-- START OF Provided data --

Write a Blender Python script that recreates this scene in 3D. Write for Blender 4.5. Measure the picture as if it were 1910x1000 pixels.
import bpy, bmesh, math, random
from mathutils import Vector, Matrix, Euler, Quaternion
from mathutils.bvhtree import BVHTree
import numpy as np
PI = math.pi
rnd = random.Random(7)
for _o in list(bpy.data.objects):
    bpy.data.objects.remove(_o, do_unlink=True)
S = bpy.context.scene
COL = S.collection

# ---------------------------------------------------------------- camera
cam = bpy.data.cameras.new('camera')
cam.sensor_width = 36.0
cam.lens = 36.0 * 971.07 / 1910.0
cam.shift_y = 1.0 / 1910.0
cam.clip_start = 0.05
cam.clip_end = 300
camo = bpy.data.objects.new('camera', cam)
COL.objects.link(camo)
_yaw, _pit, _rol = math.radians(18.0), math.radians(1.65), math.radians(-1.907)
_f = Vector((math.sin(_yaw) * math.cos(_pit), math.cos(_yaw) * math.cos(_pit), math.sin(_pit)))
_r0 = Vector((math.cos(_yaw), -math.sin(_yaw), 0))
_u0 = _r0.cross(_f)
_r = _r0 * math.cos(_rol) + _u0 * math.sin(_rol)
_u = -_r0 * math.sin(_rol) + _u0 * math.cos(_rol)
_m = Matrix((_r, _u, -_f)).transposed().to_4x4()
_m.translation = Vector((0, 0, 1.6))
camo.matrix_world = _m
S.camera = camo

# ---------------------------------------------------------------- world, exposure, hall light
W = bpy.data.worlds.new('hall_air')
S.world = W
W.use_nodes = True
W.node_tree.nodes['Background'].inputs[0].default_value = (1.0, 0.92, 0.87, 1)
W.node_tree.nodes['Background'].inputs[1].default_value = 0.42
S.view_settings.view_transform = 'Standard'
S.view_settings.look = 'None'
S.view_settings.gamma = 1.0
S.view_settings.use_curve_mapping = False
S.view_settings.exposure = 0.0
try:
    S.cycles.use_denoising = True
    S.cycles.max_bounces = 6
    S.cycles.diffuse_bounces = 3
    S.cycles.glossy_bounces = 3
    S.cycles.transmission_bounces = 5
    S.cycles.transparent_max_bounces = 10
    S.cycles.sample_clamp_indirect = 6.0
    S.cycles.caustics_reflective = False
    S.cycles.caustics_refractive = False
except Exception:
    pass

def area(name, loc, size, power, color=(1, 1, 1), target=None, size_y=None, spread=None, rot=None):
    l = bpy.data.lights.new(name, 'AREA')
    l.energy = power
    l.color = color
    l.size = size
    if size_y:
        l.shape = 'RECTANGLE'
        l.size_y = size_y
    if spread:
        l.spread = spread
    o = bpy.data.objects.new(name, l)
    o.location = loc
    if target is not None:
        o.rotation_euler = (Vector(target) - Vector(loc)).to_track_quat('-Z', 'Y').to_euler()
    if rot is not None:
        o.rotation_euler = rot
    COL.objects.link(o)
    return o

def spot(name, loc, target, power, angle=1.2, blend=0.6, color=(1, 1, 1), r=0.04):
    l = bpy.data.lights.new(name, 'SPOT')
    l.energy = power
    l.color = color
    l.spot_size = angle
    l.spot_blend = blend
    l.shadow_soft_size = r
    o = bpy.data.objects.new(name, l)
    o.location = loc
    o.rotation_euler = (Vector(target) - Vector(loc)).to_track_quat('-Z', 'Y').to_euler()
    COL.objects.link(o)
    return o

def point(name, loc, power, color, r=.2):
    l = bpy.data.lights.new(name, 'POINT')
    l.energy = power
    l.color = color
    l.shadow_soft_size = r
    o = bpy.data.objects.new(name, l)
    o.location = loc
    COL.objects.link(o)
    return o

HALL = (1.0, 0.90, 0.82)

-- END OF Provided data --

### Problem to work on:
In the listing above, please print only the lines from the first one to the line where "COL = S.collection" appears, exactly as written, both of those lines included.

### Problem solution:
Write a Blender Python script that recreates this scene in 3D. Write for Blender 4.5. Measure the picture as if it were 1910x1000 pixels.
import bpy, bmesh, math, random
from mathutils import Vector, Matrix, Euler, Quaternion
from mathutils.bvhtree import BVHTree
import numpy as np
PI = math.pi
rnd = random.Random(7)
for _o in list(bpy.data.objects):
    bpy.data.objects.remove(_o, do_unlink=True)
S = bpy.context.scene
COL = S.collection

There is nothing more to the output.